_Written request:_ Write out every single entry exactly.

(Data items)
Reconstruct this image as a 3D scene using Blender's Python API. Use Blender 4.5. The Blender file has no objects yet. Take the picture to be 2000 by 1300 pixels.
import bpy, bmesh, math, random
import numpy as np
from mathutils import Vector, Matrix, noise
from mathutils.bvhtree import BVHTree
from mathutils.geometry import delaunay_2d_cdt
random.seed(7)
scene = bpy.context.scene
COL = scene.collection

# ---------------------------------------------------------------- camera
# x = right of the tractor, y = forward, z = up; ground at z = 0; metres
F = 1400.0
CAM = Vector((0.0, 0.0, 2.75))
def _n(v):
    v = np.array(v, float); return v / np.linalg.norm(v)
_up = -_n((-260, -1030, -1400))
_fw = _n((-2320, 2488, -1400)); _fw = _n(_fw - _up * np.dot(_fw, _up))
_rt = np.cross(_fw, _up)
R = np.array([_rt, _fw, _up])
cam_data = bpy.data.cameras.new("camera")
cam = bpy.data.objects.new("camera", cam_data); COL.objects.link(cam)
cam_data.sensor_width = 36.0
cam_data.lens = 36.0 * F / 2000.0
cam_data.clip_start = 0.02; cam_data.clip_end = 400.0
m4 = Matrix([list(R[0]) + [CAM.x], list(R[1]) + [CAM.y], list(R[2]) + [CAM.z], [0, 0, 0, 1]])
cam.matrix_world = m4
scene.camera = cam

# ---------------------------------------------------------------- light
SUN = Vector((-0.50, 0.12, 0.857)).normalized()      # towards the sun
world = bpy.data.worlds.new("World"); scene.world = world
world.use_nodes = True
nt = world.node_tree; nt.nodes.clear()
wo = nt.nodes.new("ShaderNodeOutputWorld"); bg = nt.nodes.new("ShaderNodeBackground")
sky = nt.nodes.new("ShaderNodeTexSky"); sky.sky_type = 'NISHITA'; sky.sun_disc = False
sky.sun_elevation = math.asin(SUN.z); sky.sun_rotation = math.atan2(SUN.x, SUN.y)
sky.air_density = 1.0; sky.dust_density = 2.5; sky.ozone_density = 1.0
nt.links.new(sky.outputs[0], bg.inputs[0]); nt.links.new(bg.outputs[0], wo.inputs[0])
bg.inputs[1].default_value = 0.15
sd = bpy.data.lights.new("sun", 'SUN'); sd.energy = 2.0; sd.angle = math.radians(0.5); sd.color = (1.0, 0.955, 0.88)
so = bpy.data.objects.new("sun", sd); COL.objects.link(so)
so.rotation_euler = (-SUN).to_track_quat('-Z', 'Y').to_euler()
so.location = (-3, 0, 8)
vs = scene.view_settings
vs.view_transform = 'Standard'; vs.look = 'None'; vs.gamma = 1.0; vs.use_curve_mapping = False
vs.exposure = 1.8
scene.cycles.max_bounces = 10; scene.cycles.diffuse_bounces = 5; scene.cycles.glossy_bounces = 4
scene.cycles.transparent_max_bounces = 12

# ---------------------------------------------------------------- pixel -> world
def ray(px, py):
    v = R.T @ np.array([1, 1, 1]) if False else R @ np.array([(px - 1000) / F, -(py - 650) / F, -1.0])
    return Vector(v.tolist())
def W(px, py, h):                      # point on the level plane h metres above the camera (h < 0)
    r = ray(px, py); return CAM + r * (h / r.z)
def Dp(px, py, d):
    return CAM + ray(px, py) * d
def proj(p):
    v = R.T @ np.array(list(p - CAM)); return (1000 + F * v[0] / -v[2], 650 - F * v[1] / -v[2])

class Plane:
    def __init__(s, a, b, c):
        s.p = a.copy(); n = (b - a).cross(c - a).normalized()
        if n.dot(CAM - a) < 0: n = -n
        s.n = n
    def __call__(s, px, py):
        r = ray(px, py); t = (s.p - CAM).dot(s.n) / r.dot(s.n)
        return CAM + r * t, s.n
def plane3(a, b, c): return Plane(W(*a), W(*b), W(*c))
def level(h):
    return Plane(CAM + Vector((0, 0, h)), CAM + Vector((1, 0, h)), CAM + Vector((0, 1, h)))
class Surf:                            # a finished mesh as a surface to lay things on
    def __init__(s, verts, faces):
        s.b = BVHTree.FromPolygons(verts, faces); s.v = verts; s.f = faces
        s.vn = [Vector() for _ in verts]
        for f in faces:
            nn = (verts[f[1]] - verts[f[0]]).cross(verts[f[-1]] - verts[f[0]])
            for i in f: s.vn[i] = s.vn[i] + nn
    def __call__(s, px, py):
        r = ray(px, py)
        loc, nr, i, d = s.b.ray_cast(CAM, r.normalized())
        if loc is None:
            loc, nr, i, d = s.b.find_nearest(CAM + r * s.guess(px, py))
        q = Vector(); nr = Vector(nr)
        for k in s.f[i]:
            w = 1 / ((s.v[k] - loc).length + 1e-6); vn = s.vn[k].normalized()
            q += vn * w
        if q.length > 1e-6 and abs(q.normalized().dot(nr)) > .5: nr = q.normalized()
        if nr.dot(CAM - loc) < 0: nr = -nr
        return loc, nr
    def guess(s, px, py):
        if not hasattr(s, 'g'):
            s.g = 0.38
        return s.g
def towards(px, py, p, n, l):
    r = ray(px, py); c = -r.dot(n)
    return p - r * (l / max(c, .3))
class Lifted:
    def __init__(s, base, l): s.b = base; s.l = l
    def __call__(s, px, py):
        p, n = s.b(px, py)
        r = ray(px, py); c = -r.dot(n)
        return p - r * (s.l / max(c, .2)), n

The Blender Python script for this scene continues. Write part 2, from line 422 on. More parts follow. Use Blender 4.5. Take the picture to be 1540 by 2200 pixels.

_Solution below:_
Reconstruct this image as a 3D scene using Blender's Python API. Use Blender 4.5. The Blender file has no objects yet. Take the picture to be 2000 by 1300 pixels.
import bpy, bmesh, math, random
import numpy as np
from mathutils import Vector, Matrix, noise
from mathutils.bvhtree import BVHTree
from mathutils.geometry import delaunay_2d_cdt
random.seed(7)
scene = bpy.context.scene
COL = scene.collection

# ---------------------------------------------------------------- camera
# x = right of the tractor, y = forward, z = up; ground at z = 0; metres
F = 1400.0
CAM = Vector((0.0, 0.0, 2.75))
def _n(v):
    v = np.array(v, float); return v / np.linalg.norm(v)
_up = -_n((-260, -1030, -1400))
_fw = _n((-2320, 2488, -1400)); _fw = _n(_fw - _up * np.dot(_fw, _up))
_rt = np.cross(_fw, _up)
R = np.array([_rt, _fw, _up])
cam_data = bpy.data.cameras.new("camera")
cam = bpy.data.objects.new("camera", cam_data); COL.objects.link(cam)
cam_data.sensor_width = 36.0
cam_data.lens = 36.0 * F / 2000.0
cam_data.clip_start = 0.02; cam_data.clip_end = 400.0
m4 = Matrix([list(R[0]) + [CAM.x], list(R[1]) + [CAM.y], list(R[2]) + [CAM.z], [0, 0, 0, 1]])
cam.matrix_world = m4
scene.camera = cam

# ---------------------------------------------------------------- light
SUN = Vector((-0.50, 0.12, 0.857)).normalized()      # towards the sun
world = bpy.data.worlds.new("World"); scene.world = world
world.use_nodes = True
nt = world.node_tree; nt.nodes.clear()
wo = nt.nodes.new("ShaderNodeOutputWorld"); bg = nt.nodes.new("ShaderNodeBackground")
sky = nt.nodes.new("ShaderNodeTexSky"); sky.sky_type = 'NISHITA'; sky.sun_disc = False
sky.sun_elevation = math.asin(SUN.z); sky.sun_rotation = math.atan2(SUN.x, SUN.y)
sky.air_density = 1.0; sky.dust_density = 2.5; sky.ozone_density = 1.0
nt.links.new(sky.outputs[0], bg.inputs[0]); nt.links.new(bg.outputs[0], wo.inputs[0])
bg.inputs[1].default_value = 0.15
sd = bpy.data.lights.new("sun", 'SUN'); sd.energy = 2.0; sd.angle = math.radians(0.5); sd.color = (1.0, 0.955, 0.88)
so = bpy.data.objects.new("sun", sd); COL.objects.link(so)
so.rotation_euler = (-SUN).to_track_quat('-Z', 'Y').to_euler()
so.location = (-3, 0, 8)
vs = scene.view_settings
vs.view_transform = 'Standard'; vs.look = 'None'; vs.gamma = 1.0; vs.use_curve_mapping = False
vs.exposure = 1.8
scene.cycles.max_bounces = 10; scene.cycles.diffuse_bounces = 5; scene.cycles.glossy_bounces = 4
scene.cycles.transparent_max_bounces = 12

# ---------------------------------------------------------------- pixel -> world
def ray(px, py):
    v = R.T @ np.array([1, 1, 1]) if False else R @ np.array([(px - 1000) / F, -(py - 650) / F, -1.0])
    return Vector(v.tolist())
def W(px, py, h):                      # point on the level plane h metres above the camera (h < 0)
    r = ray(px, py); return CAM + r * (h / r.z)
def Dp(px, py, d):
    return CAM + ray(px, py) * d
def proj(p):
    v = R.T @ np.array(list(p - CAM)); return (1000 + F * v[0] / -v[2], 650 - F * v[1] / -v[2])

class Plane:
    def __init__(s, a, b, c):
        s.p = a.copy(); n = (b - a).cross(c - a).normalized()
        if n.dot(CAM - a) < 0: n = -n
        s.n = n
    def __call__(s, px, py):
        r = ray(px, py); t = (s.p - CAM).dot(s.n) / r.dot(s.n)
        return CAM + r * t, s.n
def plane3(a, b, c): return Plane(W(*a), W(*b), W(*c))
def level(h):
    return Plane(CAM + Vector((0, 0, h)), CAM + Vector((1, 0, h)), CAM + Vector((0, 1, h)))
class Surf:                            # a finished mesh as a surface to lay things on
    def __init__(s, verts, faces):
        s.b = BVHTree.FromPolygons(verts, faces); s.v = verts; s.f = faces
        s.vn = [Vector() for _ in verts]
        for f in faces:
            nn = (verts[f[1]] - verts[f[0]]).cross(verts[f[-1]] - verts[f[0]])
            for i in f: s.vn[i] = s.vn[i] + nn
    def __call__(s, px, py):
        r = ray(px, py)
        loc, nr, i, d = s.b.ray_cast(CAM, r.normalized())
        if loc is None:
            loc, nr, i, d = s.b.find_nearest(CAM + r * s.guess(px, py))
        q = Vector(); nr = Vector(nr)
        for k in s.f[i]:
            w = 1 / ((s.v[k] - loc).length + 1e-6); vn = s.vn[k].normalized()
            q += vn * w
        if q.length > 1e-6 and abs(q.normalized().dot(nr)) > .5: nr = q.normalized()
        if nr.dot(CAM - loc) < 0: nr = -nr
        return loc, nr
    def guess(s, px, py):
        if not hasattr(s, 'g'):
            s.g = 0.38
        return s.g
def towards(px, py, p, n, l):
    r = ray(px, py); c = -r.dot(n)
    return p - r * (l / max(c, .3))
class Lifted:
    def __init__(s, base, l): s.b = base; s.l = l
    def __call__(s, px, py):
        p, n = s.b(px, py)
        r = ray(px, py); c = -r.dot(n)
        return p - r * (s.l / max(c, .2)), n

The Blender Python script for this scene continues. Write part 2, from line 422 on. More parts follow. Use Blender 4.5. Take the picture to be 1540 by 2200 pixels.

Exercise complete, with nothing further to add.